- [Given instruction]:
In the listing that follows, retype every line from the first through the one containing "np.random.default_rng(6).uniform(-1, 1, 256).astype(np.float32)". Pictures are to be left out.

● ● ● ● ● ● ●

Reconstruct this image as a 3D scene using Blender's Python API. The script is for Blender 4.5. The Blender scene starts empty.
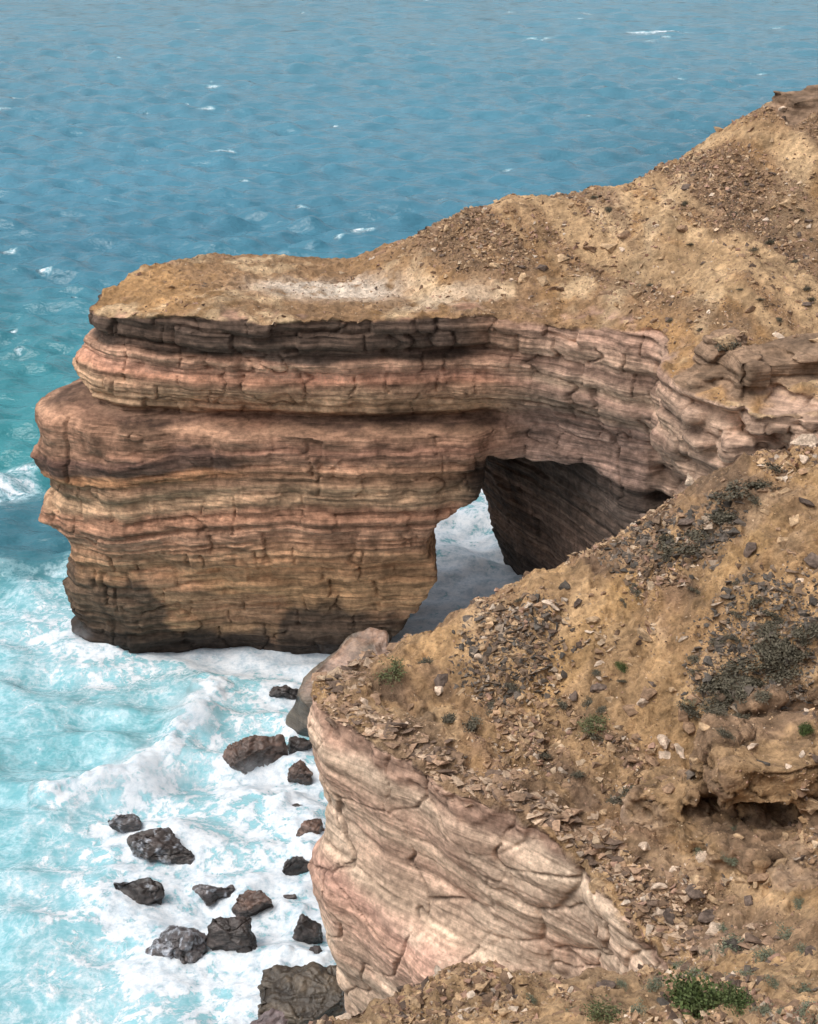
import bpy, math, random
import numpy as np
from mathutils import Vector
from mathutils.bvhtree import BVHTree

rng = np.random.default_rng(11)
random.seed(11)
scene = bpy.context.scene
COL = scene.collection
PITCH = math.radians(25.0)
EYE = 55.0
FOC = 512 / math.tan(math.radians(18.0))
CP, SP = math.cos(PITCH), math.sin(PITCH)


# ------------------------------------------------------------------ small maths
def P(px, py, y):
    """world point seen at photo pixel (px,py) at horizontal distance y from the camera"""
    a = (px - 409) / FOC
    b = -(py - 512) / FOC
    dy = CP + b * SP
    dz = -SP + b * CP
    k = y / dy
    return (a * k, y, EYE + dz * k)


def ray_dir(px, py):
    a = (px - 409) / FOC
    b = -(py - 512) / FOC
    return Vector((a, CP + b * SP, -SP + b * CP)).normalized()


def S(px, py, z=0.0):
    """world point on the level z seen at photo pixel"""
    d = ray_dir(px, py)
    k = (z - EYE) / d.z
    return (d.x * k, d.y * k, z)


def smooth(a, b, x):
    t = np.clip((x - a) / (b - a), 0, 1)
    return t * t * (3 - 2 * t)


def lerp(a, b, t):
    return a + (b - a) * t


PERM = np.random.default_rng(5).permutation(256).astype(np.int32)
PERM = np.concatenate([PERM, PERM, PERM])
VAL = np.random.default_rng(6).uniform(-1, 1, 256).astype(np.float32)


def vnoise(x, y, z):
    """value noise, about -1..1"""
    x = np.asarray(x, np.float32); y = np.asarray(y, np.float32); z = np.asarray(z, np.float32)
    x, y, z = np.broadcast_arrays(x, y, z)
    xi = np.floor(x).astype(np.int32); yi = np.floor(y).astype(np.int32); zi = np.floor(z).astype(np.int32)
    fx = x - xi; fy = y - yi; fz = z - zi
    fx = fx * fx * fx * (fx * (fx * 6 - 15) + 10)
    fy = fy * fy * fy * (fy * (fy * 6 - 15) + 10)
    fz = fz * fz * fz * (fz * (fz * 6 - 15) + 10)
    xi &= 255; yi &= 255; zi &= 255
    def h(a, b, c):
        return VAL[PERM[PERM[PERM[(xi + a) & 255] + ((yi + b) & 255)] + ((zi + c) & 255)]]
    x00 = lerp(h(0, 0, 0), h(1, 0, 0), fx); x10 = lerp(h(0, 1, 0), h(1, 1, 0), fx)
    x01 = lerp(h(0, 0, 1), h(1, 0, 1), fx); x11 = lerp(h(0, 1, 1), h(1, 1, 1), fx)
    return lerp(lerp(x00, x10, fy), lerp(x01, x11, fy), fz)


def fbm(x, y, z, octs=4, gain=0.5, lac=2.03):
    out = 0; a = 1.0; tot = 0
    for i in range(octs):
        out = out + a * vnoise(x + 17.3 * i, y + 5.1 * i, z + 9.7 * i)
        tot += a; a *= gain
        x = x * lac; y = y * lac; z = z * lac
    return out / tot * 1.6


def worley(x, y, z, seed=0):
    """F2-F1 and F1 of a cellular pattern, and a random value per nearest cell"""
    x = np.asarray(x, np.float32); y = np.asarray(y, np.float32); z = np.asarray(z, np.float32)
    xi = np.floor(x).astype(np.int32); yi = np.floor(y).astype(np.int32); zi = np.floor(z).astype(np.int32)
    f1 = np.full(x.shape, 9, np.float32); f2 = np.full(x.shape, 9, np.float32); cell = np.zeros(x.shape, np.float32)
    for a in (-1, 0, 1):
        for b in (-1, 0, 1):
            for c in (-1, 0, 1):
                h = PERM[PERM[PERM[(xi + a + seed) & 255] + ((yi + b) & 255)] + ((zi + c) & 255)]
                jx = VAL[h] * .45 + .5; jy = VAL[PERM[h + 31]] * .45 + .5; jz = VAL[PERM[h + 77]] * .45 + .5
                d = np.sqrt((xi + a + jx - x) ** 2 + (yi + b + jy - y) ** 2 + (zi + c + jz - z) ** 2)
                nearer = d < f1
                f2 = np.where(nearer, f1, np.minimum(f2, d))
                cell = np.where(nearer, VAL[PERM[h + 131]], cell)
                f1 = np.where(nearer, d, f1)
    return f2 - f1, f1, cell


class TPS:
    """smooth height surface through control points"""
    def __init__(self, pts, lam=0.02):
        p = np.array(pts, float); n = len(p)
        self.p = p[:, :2]
        r2 = ((self.p[:, None] - self.p[None]) ** 2).sum(-1)
        K = 0.5 * r2 * np.log(r2 + 1e-9)
        A = np.zeros((n + 3, n + 3)); A[:n, :n] = K + lam * np.eye(n) * n
        A[:n, n] = 1; A[:n, n + 1:] = self.p; A[n, :n] = 1; A[n + 1:, :n] = self.p.T
        b = np.zeros(n + 3); b[:n] = p[:, 2]
        self.w = np.linalg.solve(A, b)
    def __call__(self, x, y):
        x = np.asarray(x, float); y = np.asarray(y, float)
        out = self.w[-3] + self.w[-2] * x + self.w[-1] * y
        for (px, py), w in zip(self.p, self.w):
            r2 = (x - px) ** 2 + (y - py) ** 2
            out = out + w * 0.5 * r2 * np.log(r2 + 1e-9)
        return out


def poly_sd(poly, x, y):
    """signed distance to a closed plan polygon, negative inside"""
    d = np.full(x.shape, 1e9); inside = np.zeros(x.shape, bool)
    n = len(poly)
    for i in range(n):
        ax, ay = poly[i][:2]; bx, by = poly[(i + 1) % n][:2]
        ex, ey = bx - ax, by - ay
        t = np.clip(((x - ax) * ex + (y - ay) * ey) / (ex * ex + ey * ey), 0, 1)
        d = np.minimum(d, (x - ax - ex * t) ** 2 + (y - ay - ey * t) ** 2)
        cond = (ay > y) != (by > y)
        with np.errstate(divide='ignore', invalid='ignore'):
            xx = ax + (y - ay) / (by - ay + 1e-12) * ex
        inside ^= cond & (x < xx)
    d = np.sqrt(d)
    return np.where(inside, -d, d)


def smax(a, b, k):
    h = np.clip(0.5 - 0.5 * (a - b) / k, 0, 1)
    return a * (1 - h) + b * h + k * h * (1 - h)


def smin(a, b, k):
    return -smax(-a, -b, k)


def axis(*spans):
    out = []
    for a, b, st in spans:
        out.append(np.arange(a, b - 1e-6, st))
    out.append([spans[-1][1]])
    return np.concatenate(out)


def surface_nets(f, xs, ys, zs):
    s = (f < 0)
    c = np.zeros(tuple(n - 1 for n in f.shape), np.uint8)
    for i in (0, 1):
        for j in (0, 1):
            for k in (0, 1):
                c += s[i:f.shape[0] - 1 + i, j:f.shape[1] - 1 + j, k:f.shape[2] - 1 + k]
    act = np.argwhere((c > 0) & (c < 8))
    I, J, K = act.T
    idx = np.full(c.shape, -1, np.int32); idx[I, J, K] = np.arange(len(I))
    del c
    V = np.zeros((len(I), 3)); cnt = np.zeros(len(I))
    corners = [(a, b, d) for a in (0, 1) for b in (0, 1) for d in (0, 1)]
    val = {q: f[I + q[0], J + q[1], K + q[2]] for q in corners}
    pos = {q: np.stack([xs[I + q[0]], ys[J + q[1]], zs[K + q[2]]], 1) for q in corners}
    for q in corners:
        for ax in range(3):
            if q[ax] == 0:
                r = list(q); r[ax] = 1; r = tuple(r)
                m = (val[q] < 0) != (val[r] < 0)
                t = val[q][m] / (val[q][m] - val[r][m])
                V[m] += pos[q][m] + (pos[r][m] - pos[q][m]) * t[:, None]; cnt[m] += 1
    V /= cnt[:, None]
    faces = []
    for ax in range(3):
        sl0 = [slice(None)] * 3; sl1 = [slice(None)] * 3
        sl0[ax] = slice(0, -1); sl1[ax] = slice(1, None)
        e = np.argwhere(s[tuple(sl0)] != s[tuple(sl1)])
        o1, o2 = [(1, 2), (2, 0), (0, 1)][ax]
        ok = (e[:, o1] > 0) & (e[:, o2] > 0) & (e[:, o1] < f.shape[o1] - 1) & (e[:, o2] < f.shape[o2] - 1)
        e = e[ok]
        def g(d1, d2):
            q = e.copy(); q[:, o1] -= d1; q[:, o2] -= d2
            return idx[q[:, 0], q[:, 1], q[:, 2]]
        quad = np.stack([g(1, 1), g(0, 1), g(0, 0), g(1, 0)], 1)
        flip = ~s[e[:, 0], e[:, 1], e[:, 2]]
        quad[flip] = quad[flip][:, ::-1]
        faces.append(quad)
    return V, np.concatenate(faces)


def subdivide(V, F):
    e = np.stack([F, np.roll(F, -1, 1)], -1)
    key = np.sort(e.reshape(-1, 2), 1)
    k = key[:, 0].astype(np.int64) * len(V) + key[:, 1]
    u, inv = np.unique(k, return_inverse=True)
    a = u // len(V); b = u % len(V)
    em = (V[a] + V[b]) / 2
    fc = V[F].mean(1)
    n0 = len(V); n1 = n0 + len(u)
    E = inv.reshape(-1, 4) + n0
    C = np.arange(len(F)) + n1
    F2 = np.concatenate([np.stack([F[:, i], E[:, i], C, E[:, (i + 3) % 4]], 1) for i in range(4)])
    return np.concatenate([V, em, fc]), F2


def smooth_verts(V, F, it=1, w=0.5):
    for _ in range(it):
        acc = np.zeros_like(V); n = np.zeros(len(V))
        for i in range(4):
            for j in ((i + 1) % 4, (i + 3) % 4):
                for c in range(3):
                    acc[:, c] += np.bincount(F[:, i], V[F[:, j], c], len(V))
                n += np.bincount(F[:, i], minlength=len(V))
        V = V + w * (acc / np.maximum(n, 1)[:, None] - V)
    return V


def vnormals(V, F):
    fn = np.cross(V[F[:, 2]] - V[F[:, 0]], V[F[:, 3 % F.shape[1]]] - V[F[:, 1]]) if F.shape[1] == 4 else \
        np.cross(V[F[:, 1]] - V[F[:, 0]], V[F[:, 2]] - V[F[:, 0]])
    N = np.zeros_like(V)
    for i in range(F.shape[1]):
        for c in range(3):
            N[:, c] += np.bincount(F[:, i], fn[:, c], len(V))
    return N / (np.linalg.norm(N, axis=1, keepdims=True) + 1e-12)


def compact(V, F, *attrs):
    used = np.zeros(len(V), bool); used[F.ravel()] = True
    mp = np.cumsum(used) - 1
    return (V[used], mp[F]) + tuple(a[used] for a in attrs)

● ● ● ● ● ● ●

- [Result]:
Reconstruct this image as a 3D scene using Blender's Python API. The script is for Blender 4.5. The Blender scene starts empty.
import bpy, math, random
import numpy as np
from mathutils import Vector
from mathutils.bvhtree import BVHTree

rng = np.random.default_rng(11)
random.seed(11)
scene = bpy.context.scene
COL = scene.collection
PITCH = math.radians(25.0)
EYE = 55.0
FOC = 512 / math.tan(math.radians(18.0))
CP, SP = math.cos(PITCH), math.sin(PITCH)


# ------------------------------------------------------------------ small maths
def P(px, py, y):
    """world point seen at photo pixel (px,py) at horizontal distance y from the camera"""
    a = (px - 409) / FOC
    b = -(py - 512) / FOC
    dy = CP + b * SP
    dz = -SP + b * CP
    k = y / dy
    return (a * k, y, EYE + dz * k)


def ray_dir(px, py):
    a = (px - 409) / FOC
    b = -(py - 512) / FOC
    return Vector((a, CP + b * SP, -SP + b * CP)).normalized()


def S(px, py, z=0.0):
    """world point on the level z seen at photo pixel"""
    d = ray_dir(px, py)
    k = (z - EYE) / d.z
    return (d.x * k, d.y * k, z)


def smooth(a, b, x):
    t = np.clip((x - a) / (b - a), 0, 1)
    return t * t * (3 - 2 * t)


def lerp(a, b, t):
    return a + (b - a) * t


PERM = np.random.default_rng(5).permutation(256).astype(np.int32)
PERM = np.concatenate([PERM, PERM, PERM])
VAL = np.random.default_rng(6).uniform(-1, 1, 256).astype(np.float32)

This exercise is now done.